The language lives on

A look at the 108-year-old Madras Sanskrit College in Mylapore, which continues to draw students from across the country

August 19, 2014 06:10 pm | Updated 06:10 pm IST - Chennai

OLD SCRIPT, NEW STUDENTS Learners are required to speak Sanskrit on the campus. Photo: S.R. Raghunathan

OLD SCRIPT, NEW STUDENTS Learners are required to speak Sanskrit on the campus. Photo: S.R. Raghunathan

It’s unlike the bustling, noisy corridors of colleges. Enter the quiet campus of the 108-year-old Sanskrit College in Mylapore and it feels like you have stepped into the sets of a mythological or historical serial.

Barefoot students clad in veshtis with angavastrams around their shoulders, many of them sporting a knotted lock of hair at the back of the head, recite shlokas, read out from ancient treatises or chant Vedic hymns. Tiny birds chirp softly in the small green patch in the centre of the building that combines old-world architectural charm with conventional concrete structures. A student walking past greets a lecturer with a namaskara , who acknowledges it with a suprabhatam and you are briefly transported to the gurukulas of yore. 

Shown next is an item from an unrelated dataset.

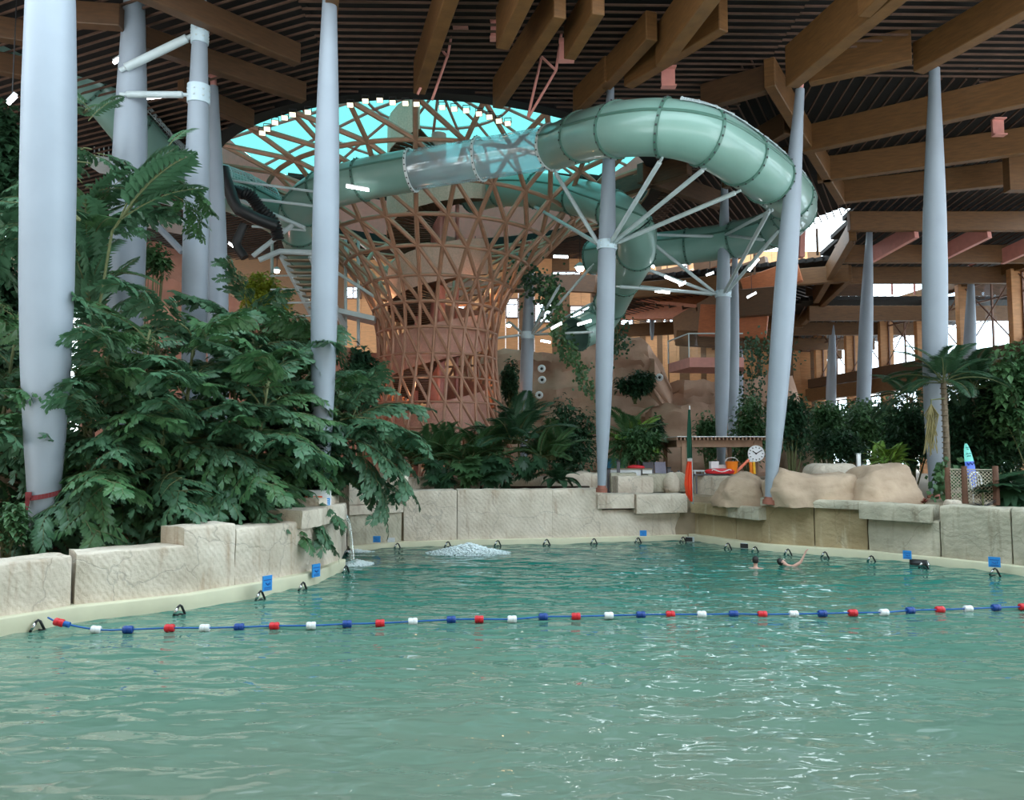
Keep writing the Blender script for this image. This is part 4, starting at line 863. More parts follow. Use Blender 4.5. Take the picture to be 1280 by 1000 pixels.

In an era when communication is mainly through the SMS lingo, here is an institution that’s helping youngsters seek a future in an ancient language.

“The courses offered may not be much in demand but employment opportunities are aplenty,” says Principal N.V. Deviprasad, who first entered this premises 42 years ago as a student. After serving many years as a lecturer, he became the principal in 2003. Most of the college’s distinguished former principals have been recipients of the President’s medal. This year, K.S. Maheshwaran, assistant professor in Advaita Vedanta has been chosen for the national-level Badaarayana Samman (best young scholar).

“Students passing out of the college take to teaching at schools and colleges across the country after Siromani (graduation and post-graduation programmes) which involves specialisation and can be pursued after a two-year foundation course. The degrees are awarded by the University of Madras. In fact, there is a constant demand for Sanskrit teachers. Not just within India, there are students who have started centres abroad and are doing really well. And we are only too glad as it will encourage more youngsters to learn this language,” adds Deviprasad as he signs the leave application of a student.

Namo namah, ekam dinam viramaha avashyakah (greetings, I want a day’s leave), says the student.

Kimaratam viramaha avashyakah (why do you want leave?),” asks the principal.

Aham mam grame devalaya utsavaratam gantum ichchami (I want to attend the celebrations at the temple in my village), replies the student.

The conversation sounds fascinating. After all, how often do you hear someone speaking fluently in this rarely-heard Indian language? 

Founded by philanthropist and legal luminary V. Krishnaswami Iyer, over the years, the institution with the glorious record of being the only one in the country to teach all six shastras (Advaita Vedanta, Jyotisha, Mimamsa, Nyaya, Vyakarana and Sahitya) has been attracting students from even outside the city.

“They generally come from Uttar Pradesh, Uttarakhand, Madhya Pradesh, Bihar and Delhi. Last year’s pass-outs included two students from Sri Lanka,” informs the principal.

Also, this must be one of the very few colleges in the country that does not charge a tuition fee besides offering free lodging and boarding to out-station students.

Manish Sharma from Ujjain, who is pursuing Jyotisha Shastra, wants to take his family profession of astrology forward while Dhirendra Tiwari from Allahabad and Manish Dwivedi from Katni in Madhya Pradesh decided to take up Sanskrit for higher education because of their love for the language that they have been learning from school. Their friend Umesh Sharma from Delhi wants to promote the language. “Believe me, once you have mastered Sanskrit, it’s easy to pick-up other languages, including some foreign ones,” he says.

Besides offering an integrated seven-year course, the college also holds weekend classes for certificate and diploma courses that were introduced in 1988. “The duration ranges from six months to a year and are preferred by working professionals. There are IT executives, businessmen, auditors and engineers. Sanskrit is obviously the college’s focal point but for the all-round development of the students’ personality, Hindi, English and computers are compulsory too,” says Deviprasad.

The students are also encouraged to participate in debates, discussions on current issues, skits, singing, sports and NSS activities such as temple tank cleaning and environmental protection campaigns. The college follows a ‘no plastic’ policy. The research institute in the premises houses rare books and manuscripts that date back to more than 200 years.

Scan through the college’s visitors’ book to know the institution’s glorious past and dreams for the years ahead.

April 28, 1915, Mahatma Gandhi wrote “I am very much pleased to see this institution. There will be no doubt about the usefulness of the study of Sanskrit.”

On October 9, 1922 Rabindranath Tagore visited it. Annie Besant and K.M. Munshi have also been here.

As you turn the notable chapters in the college’s history, you realise that like any classical tradition, Sanskrit too is gaining a contemporary connect.